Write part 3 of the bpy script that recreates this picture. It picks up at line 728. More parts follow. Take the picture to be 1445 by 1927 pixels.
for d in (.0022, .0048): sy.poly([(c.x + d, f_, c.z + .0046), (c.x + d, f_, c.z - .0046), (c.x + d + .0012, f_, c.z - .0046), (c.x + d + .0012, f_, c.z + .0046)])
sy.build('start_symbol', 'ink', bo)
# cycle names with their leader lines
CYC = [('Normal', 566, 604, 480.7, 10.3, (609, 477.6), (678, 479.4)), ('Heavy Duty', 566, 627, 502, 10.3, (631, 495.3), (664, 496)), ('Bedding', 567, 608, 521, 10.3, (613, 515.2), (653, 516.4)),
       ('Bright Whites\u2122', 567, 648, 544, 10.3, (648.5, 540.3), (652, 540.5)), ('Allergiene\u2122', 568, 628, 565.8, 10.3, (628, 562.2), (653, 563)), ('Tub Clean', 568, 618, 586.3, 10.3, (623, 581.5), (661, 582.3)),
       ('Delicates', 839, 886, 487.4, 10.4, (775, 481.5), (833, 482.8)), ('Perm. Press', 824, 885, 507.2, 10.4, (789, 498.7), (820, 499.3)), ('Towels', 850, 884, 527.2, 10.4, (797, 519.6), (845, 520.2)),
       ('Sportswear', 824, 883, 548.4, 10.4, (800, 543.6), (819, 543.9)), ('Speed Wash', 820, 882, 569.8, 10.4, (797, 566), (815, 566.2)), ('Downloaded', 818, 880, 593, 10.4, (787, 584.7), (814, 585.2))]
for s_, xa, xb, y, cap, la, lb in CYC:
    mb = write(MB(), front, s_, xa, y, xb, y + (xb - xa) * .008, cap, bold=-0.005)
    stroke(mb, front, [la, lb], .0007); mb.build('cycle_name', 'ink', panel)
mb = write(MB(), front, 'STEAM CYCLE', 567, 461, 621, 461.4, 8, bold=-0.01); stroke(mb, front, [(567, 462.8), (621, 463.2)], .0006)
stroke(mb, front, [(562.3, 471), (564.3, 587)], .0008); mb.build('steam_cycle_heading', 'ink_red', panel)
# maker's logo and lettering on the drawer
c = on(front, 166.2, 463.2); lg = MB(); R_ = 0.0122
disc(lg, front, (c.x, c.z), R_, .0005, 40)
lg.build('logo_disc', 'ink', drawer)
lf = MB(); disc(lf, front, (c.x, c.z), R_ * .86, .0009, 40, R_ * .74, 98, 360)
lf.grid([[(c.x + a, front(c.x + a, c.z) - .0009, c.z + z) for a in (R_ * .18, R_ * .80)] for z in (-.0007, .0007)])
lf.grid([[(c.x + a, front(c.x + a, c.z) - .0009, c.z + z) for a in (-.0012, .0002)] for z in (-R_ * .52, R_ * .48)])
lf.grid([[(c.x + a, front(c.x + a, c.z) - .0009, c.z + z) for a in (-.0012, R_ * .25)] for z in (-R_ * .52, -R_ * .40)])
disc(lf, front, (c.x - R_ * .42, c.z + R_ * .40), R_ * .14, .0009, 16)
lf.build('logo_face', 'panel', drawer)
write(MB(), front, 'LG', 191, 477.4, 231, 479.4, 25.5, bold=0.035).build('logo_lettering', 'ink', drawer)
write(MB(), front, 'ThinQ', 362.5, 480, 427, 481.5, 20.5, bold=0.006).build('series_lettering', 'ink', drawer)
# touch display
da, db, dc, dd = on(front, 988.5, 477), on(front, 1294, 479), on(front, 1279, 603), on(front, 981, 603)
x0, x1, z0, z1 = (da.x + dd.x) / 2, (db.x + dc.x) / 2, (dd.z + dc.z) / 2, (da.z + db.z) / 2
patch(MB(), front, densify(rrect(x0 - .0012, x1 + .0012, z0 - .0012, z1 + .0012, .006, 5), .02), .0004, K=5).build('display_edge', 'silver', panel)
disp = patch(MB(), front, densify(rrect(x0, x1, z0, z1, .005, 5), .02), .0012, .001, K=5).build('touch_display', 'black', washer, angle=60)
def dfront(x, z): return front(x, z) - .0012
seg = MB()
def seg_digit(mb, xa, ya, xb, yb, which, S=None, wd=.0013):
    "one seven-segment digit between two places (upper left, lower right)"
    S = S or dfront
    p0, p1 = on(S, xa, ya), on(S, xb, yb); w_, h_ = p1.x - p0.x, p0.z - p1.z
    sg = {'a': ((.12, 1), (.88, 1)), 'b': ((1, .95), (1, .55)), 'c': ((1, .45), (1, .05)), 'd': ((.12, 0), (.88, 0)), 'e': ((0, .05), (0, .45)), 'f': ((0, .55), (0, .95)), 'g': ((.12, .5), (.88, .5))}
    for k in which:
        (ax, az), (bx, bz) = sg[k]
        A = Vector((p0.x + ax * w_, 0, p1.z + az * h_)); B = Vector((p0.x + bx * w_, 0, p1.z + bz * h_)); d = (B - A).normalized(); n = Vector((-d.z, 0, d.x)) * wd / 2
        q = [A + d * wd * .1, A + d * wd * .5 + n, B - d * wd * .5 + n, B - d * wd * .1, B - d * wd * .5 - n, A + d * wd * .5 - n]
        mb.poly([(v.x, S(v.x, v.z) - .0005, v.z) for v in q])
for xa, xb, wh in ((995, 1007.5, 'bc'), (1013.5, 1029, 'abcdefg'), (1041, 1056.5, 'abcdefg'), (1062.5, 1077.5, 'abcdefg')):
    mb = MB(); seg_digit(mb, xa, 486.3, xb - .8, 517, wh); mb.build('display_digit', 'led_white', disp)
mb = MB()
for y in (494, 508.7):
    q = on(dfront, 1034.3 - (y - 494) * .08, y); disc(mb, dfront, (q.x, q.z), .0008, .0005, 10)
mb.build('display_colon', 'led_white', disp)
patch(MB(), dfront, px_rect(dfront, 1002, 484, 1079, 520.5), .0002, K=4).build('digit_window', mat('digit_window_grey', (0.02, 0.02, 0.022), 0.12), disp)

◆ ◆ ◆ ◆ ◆

Write the data from above out again, exactly.

Write part 3 of the bpy script that recreates this picture. It picks up at line 728. More parts follow. Take the picture to be 1445 by 1927 pixels.
for d in (.0022, .0048): sy.poly([(c.x + d, f_, c.z + .0046), (c.x + d, f_, c.z - .0046), (c.x + d + .0012, f_, c.z - .0046), (c.x + d + .0012, f_, c.z + .0046)])
sy.build('start_symbol', 'ink', bo)
# cycle names with their leader lines
CYC = [('Normal', 566, 604, 480.7, 10.3, (609, 477.6), (678, 479.4)), ('Heavy Duty', 566, 627, 502, 10.3, (631, 495.3), (664, 496)), ('Bedding', 567, 608, 521, 10.3, (613, 515.2), (653, 516.4)),
       ('Bright Whites\u2122', 567, 648, 544, 10.3, (648.5, 540.3), (652, 540.5)), ('Allergiene\u2122', 568, 628, 565.8, 10.3, (628, 562.2), (653, 563)), ('Tub Clean', 568, 618, 586.3, 10.3, (623, 581.5), (661, 582.3)),
       ('Delicates', 839, 886, 487.4, 10.4, (775, 481.5), (833, 482.8)), ('Perm. Press', 824, 885, 507.2, 10.4, (789, 498.7), (820, 499.3)), ('Towels', 850, 884, 527.2, 10.4, (797, 519.6), (845, 520.2)),
       ('Sportswear', 824, 883, 548.4, 10.4, (800, 543.6), (819, 543.9)), ('Speed Wash', 820, 882, 569.8, 10.4, (797, 566), (815, 566.2)), ('Downloaded', 818, 880, 593, 10.4, (787, 584.7), (814, 585.2))]
for s_, xa, xb, y, cap, la, lb in CYC:
    mb = write(MB(), front, s_, xa, y, xb, y + (xb - xa) * .008, cap, bold=-0.005)
    stroke(mb, front, [la, lb], .0007); mb.build('cycle_name', 'ink', panel)
mb = write(MB(), front, 'STEAM CYCLE', 567, 461, 621, 461.4, 8, bold=-0.01); stroke(mb, front, [(567, 462.8), (621, 463.2)], .0006)
stroke(mb, front, [(562.3, 471), (564.3, 587)], .0008); mb.build('steam_cycle_heading', 'ink_red', panel)
# maker's logo and lettering on the drawer
c = on(front, 166.2, 463.2); lg = MB(); R_ = 0.0122
disc(lg, front, (c.x, c.z), R_, .0005, 40)
lg.build('logo_disc', 'ink', drawer)
lf = MB(); disc(lf, front, (c.x, c.z), R_ * .86, .0009, 40, R_ * .74, 98, 360)
lf.grid([[(c.x + a, front(c.x + a, c.z) - .0009, c.z + z) for a in (R_ * .18, R_ * .80)] for z in (-.0007, .0007)])
lf.grid([[(c.x + a, front(c.x + a, c.z) - .0009, c.z + z) for a in (-.0012, .0002)] for z in (-R_ * .52, R_ * .48)])
lf.grid([[(c.x + a, front(c.x + a, c.z) - .0009, c.z + z) for a in (-.0012, R_ * .25)] for z in (-R_ * .52, -R_ * .40)])
disc(lf, front, (c.x - R_ * .42, c.z + R_ * .40), R_ * .14, .0009, 16)
lf.build('logo_face', 'panel', drawer)
write(MB(), front, 'LG', 191, 477.4, 231, 479.4, 25.5, bold=0.035).build('logo_lettering', 'ink', drawer)
write(MB(), front, 'ThinQ', 362.5, 480, 427, 481.5, 20.5, bold=0.006).build('series_lettering', 'ink', drawer)
# touch display
da, db, dc, dd = on(front, 988.5, 477), on(front, 1294, 479), on(front, 1279, 603), on(front, 981, 603)
x0, x1, z0, z1 = (da.x + dd.x) / 2, (db.x + dc.x) / 2, (dd.z + dc.z) / 2, (da.z + db.z) / 2
patch(MB(), front, densify(rrect(x0 - .0012, x1 + .0012, z0 - .0012, z1 + .0012, .006, 5), .02), .0004, K=5).build('display_edge', 'silver', panel)
disp = patch(MB(), front, densify(rrect(x0, x1, z0, z1, .005, 5), .02), .0012, .001, K=5).build('touch_display', 'black', washer, angle=60)
def dfront(x, z): return front(x, z) - .0012
seg = MB()
def seg_digit(mb, xa, ya, xb, yb, which, S=None, wd=.0013):
    "one seven-segment digit between two places (upper left, lower right)"
    S = S or dfront
    p0, p1 = on(S, xa, ya), on(S, xb, yb); w_, h_ = p1.x - p0.x, p0.z - p1.z
    sg = {'a': ((.12, 1), (.88, 1)), 'b': ((1, .95), (1, .55)), 'c': ((1, .45), (1, .05)), 'd': ((.12, 0), (.88, 0)), 'e': ((0, .05), (0, .45)), 'f': ((0, .55), (0, .95)), 'g': ((.12, .5), (.88, .5))}
    for k in which:
        (ax, az), (bx, bz) = sg[k]
        A = Vector((p0.x + ax * w_, 0, p1.z + az * h_)); B = Vector((p0.x + bx * w_, 0, p1.z + bz * h_)); d = (B - A).normalized(); n = Vector((-d.z, 0, d.x)) * wd / 2
        q = [A + d * wd * .1, A + d * wd * .5 + n, B - d * wd * .5 + n, B - d * wd * .1, B - d * wd * .5 - n, A + d * wd * .5 - n]
        mb.poly([(v.x, S(v.x, v.z) - .0005, v.z) for v in q])
for xa, xb, wh in ((995, 1007.5, 'bc'), (1013.5, 1029, 'abcdefg'), (1041, 1056.5, 'abcdefg'), (1062.5, 1077.5, 'abcdefg')):
    mb = MB(); seg_digit(mb, xa, 486.3, xb - .8, 517, wh); mb.build('display_digit', 'led_white', disp)
mb = MB()
for y in (494, 508.7):
    q = on(dfront, 1034.3 - (y - 494) * .08, y); disc(mb, dfront, (q.x, q.z), .0008, .0005, 10)
mb.build('display_colon', 'led_white', disp)
patch(MB(), dfront, px_rect(dfront, 1002, 484, 1079, 520.5), .0002, K=4).build('digit_window', mat('digit_window_grey', (0.02, 0.02, 0.022), 0.12), disp)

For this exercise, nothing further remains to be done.